Tiempo atrás, los aviones pequeños eran un juguete hermoso: había planeadores en madera balsa que atravesaban los parques en un vuelo fabuloso y único, otros, para los de más dinero, a control remoto que eran la envidia del barrio. Y por supuesto, siempre estaban los barriletes que era una suerte de modelo unicelular de avión nac and pop. No tenían dos alas, no calificaban de aviones, necesitaban de una cuerda pero nadie lo podía negar: volaban.
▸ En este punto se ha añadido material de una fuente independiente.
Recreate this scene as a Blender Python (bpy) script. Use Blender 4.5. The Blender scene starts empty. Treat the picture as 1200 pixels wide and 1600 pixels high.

Sin embargo, la irrupción del dron en nuestros cielos a pesar de que ya sea costumbre, es algo completamente nuevo. Antes, los avioncitos eran allí arriba una fiesta, ahora nos pueden liquidar a todos.
A lo largo de los siglos, la humanidad se ha esforzado para que matar sea una actividad cada más fácil, más cómoda, más lúdica y, sobre todo, más eficaz. Y el dron, esa mezcla de avión y helicóptero, de multiventilador portatil, juego de niños y arma de guerra, llegó para cubrir esa eterna demanda.
No más avioncito inocente atravesando los cielos barriales. No más juego de niños. Ahora el dron es la avanzada de la industria bélica. Más aguerrida una nación, mejor desarrollo de drones tendrá. Los países que producen los mejores drones ya los exportan a guerras ajenas y hacen de las suyas en todo el planeta.
Y así están las cosas. Dentro de poco, el mercado de las armas viendo el filón, desarrollará peluches bomba, Playmobils que provocan catástrofes y Barbies que disparan gas mostaza. Y para el día del niño, los padres ya no sabremos qué corno regalar sin poner en jaque a todo el barrio.